◆ To do ◆
Read the data and repeat it in full, exactly.

◆ Dataset extract ◆
##############################

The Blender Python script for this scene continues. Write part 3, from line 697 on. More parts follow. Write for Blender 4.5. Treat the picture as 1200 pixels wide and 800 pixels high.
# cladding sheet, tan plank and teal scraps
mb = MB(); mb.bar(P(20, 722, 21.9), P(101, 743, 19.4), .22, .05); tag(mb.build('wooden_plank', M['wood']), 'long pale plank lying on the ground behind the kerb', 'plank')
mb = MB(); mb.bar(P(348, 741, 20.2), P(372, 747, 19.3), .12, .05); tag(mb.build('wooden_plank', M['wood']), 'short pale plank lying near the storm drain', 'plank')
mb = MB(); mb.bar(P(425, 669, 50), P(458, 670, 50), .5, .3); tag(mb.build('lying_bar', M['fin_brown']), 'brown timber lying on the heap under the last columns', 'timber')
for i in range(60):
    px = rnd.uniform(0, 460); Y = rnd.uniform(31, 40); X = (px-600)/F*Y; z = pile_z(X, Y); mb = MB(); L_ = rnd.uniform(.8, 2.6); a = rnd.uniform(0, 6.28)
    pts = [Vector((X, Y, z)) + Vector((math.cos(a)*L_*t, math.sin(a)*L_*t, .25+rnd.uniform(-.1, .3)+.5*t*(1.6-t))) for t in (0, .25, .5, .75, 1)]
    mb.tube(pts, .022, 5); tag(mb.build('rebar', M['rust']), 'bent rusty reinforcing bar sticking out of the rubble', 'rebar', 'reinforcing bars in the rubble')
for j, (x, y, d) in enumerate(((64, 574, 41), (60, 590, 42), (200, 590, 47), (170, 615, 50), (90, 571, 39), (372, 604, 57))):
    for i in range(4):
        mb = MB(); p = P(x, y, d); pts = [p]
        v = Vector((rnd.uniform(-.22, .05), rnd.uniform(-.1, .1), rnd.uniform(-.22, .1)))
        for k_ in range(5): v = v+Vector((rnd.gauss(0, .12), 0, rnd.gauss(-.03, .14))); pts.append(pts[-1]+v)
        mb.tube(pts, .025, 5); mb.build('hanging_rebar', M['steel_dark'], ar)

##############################

◆ Answer to this task ◆
The Blender Python script for this scene continues. Write part 3, from line 697 on. More parts follow. Write for Blender 4.5. Treat the picture as 1200 pixels wide and 800 pixels high.
# cladding sheet, tan plank and teal scraps
mb = MB(); mb.bar(P(20, 722, 21.9), P(101, 743, 19.4), .22, .05); tag(mb.build('wooden_plank', M['wood']), 'long pale plank lying on the ground behind the kerb', 'plank')
mb = MB(); mb.bar(P(348, 741, 20.2), P(372, 747, 19.3), .12, .05); tag(mb.build('wooden_plank', M['wood']), 'short pale plank lying near the storm drain', 'plank')
mb = MB(); mb.bar(P(425, 669, 50), P(458, 670, 50), .5, .3); tag(mb.build('lying_bar', M['fin_brown']), 'brown timber lying on the heap under the last columns', 'timber')
for i in range(60):
    px = rnd.uniform(0, 460); Y = rnd.uniform(31, 40); X = (px-600)/F*Y; z = pile_z(X, Y); mb = MB(); L_ = rnd.uniform(.8, 2.6); a = rnd.uniform(0, 6.28)
    pts = [Vector((X, Y, z)) + Vector((math.cos(a)*L_*t, math.sin(a)*L_*t, .25+rnd.uniform(-.1, .3)+.5*t*(1.6-t))) for t in (0, .25, .5, .75, 1)]
    mb.tube(pts, .022, 5); tag(mb.build('rebar', M['rust']), 'bent rusty reinforcing bar sticking out of the rubble', 'rebar', 'reinforcing bars in the rubble')
for j, (x, y, d) in enumerate(((64, 574, 41), (60, 590, 42), (200, 590, 47), (170, 615, 50), (90, 571, 39), (372, 604, 57))):
    for i in range(4):
        mb = MB(); p = P(x, y, d); pts = [p]
        v = Vector((rnd.uniform(-.22, .05), rnd.uniform(-.1, .1), rnd.uniform(-.22, .1)))
        for k_ in range(5): v = v+Vector((rnd.gauss(0, .12), 0, rnd.gauss(-.03, .14))); pts.append(pts[-1]+v)
        mb.tube(pts, .025, 5); mb.build('hanging_rebar', M['steel_dark'], ar)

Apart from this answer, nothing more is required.